CHART OF THE DAY: Banks Are Solely Responsible for Europe's Problems

Friday, May 28, 2010

Just in case there are still some die-hard folks out there - most likely members of the banking industry - who think this crisis does not stem from easy money handed out by irresponsible central banks to even more irresponsible commercial banks.
Bury it. Even Goldman Sachs finds the rough doubling of leverage in the last 3 decades an outstanding event, although it fails to draw any conclusions in its latest European portfolio strategy document, dated May 27, which displays this graph on page 8.

GRAPH: European banks have leveraged themselves to the hilt in parallel with the long-term trend of decreasing interest rates. Note that the process gained speed in 2002 when the ECB shifted into easy money mode like the Federal Reserve. Note that corporate leverage ex financials stayed flat. Chart courtesy Goldman Sachs (click to enlarge)

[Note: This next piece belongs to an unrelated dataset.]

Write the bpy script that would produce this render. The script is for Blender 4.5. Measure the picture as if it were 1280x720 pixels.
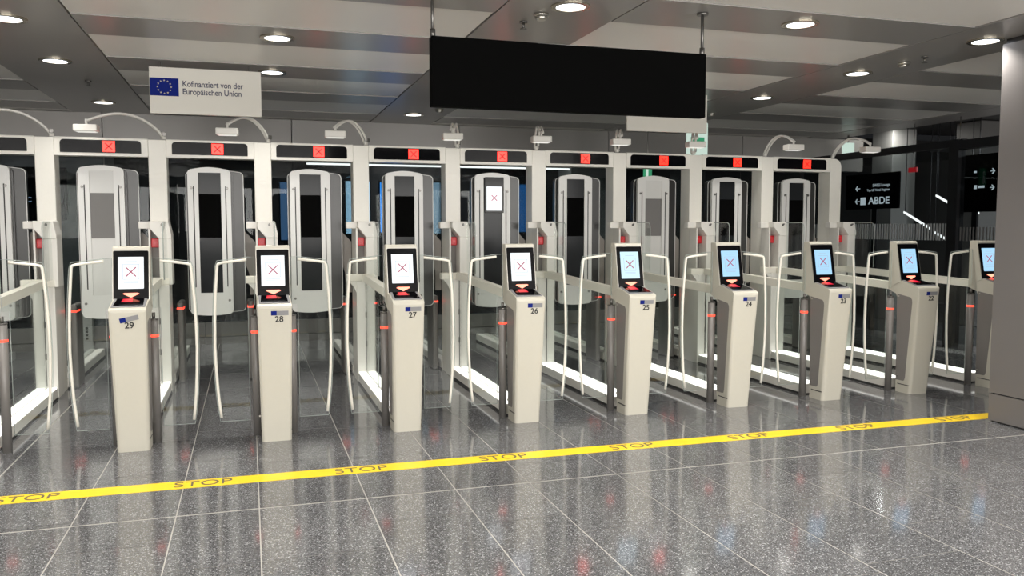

As I am still flat-bedded with a gastro-intestinal dysfunction I ask you to draw your own conclusions abuot the survival chances of the European banking sector when it will inevitably run into tighter money later this year. The dropping Euro already adds to consumer prices with gasoline prices reaching levels last seen in summer 2008 and Austrian TV announced last week that milk products will rise by 20% to 30% in June.
This will become the litmus test for the European Central Bank (ECB) as it solely has to fight inflation. Official Eurozone CPI figures receded to 1.5% in April (pdf) after reaching the threshold-level of 2% a month earlier. A widening gap between deflationist Ireland where prices dropped 2.5% YOY and Greece, where inflation rages at 4.7% are another telltale sign that nothing's well in the Eurozone and that it will become ever more difficult for the ECB to formulate a monetary one-size-fits-all policy.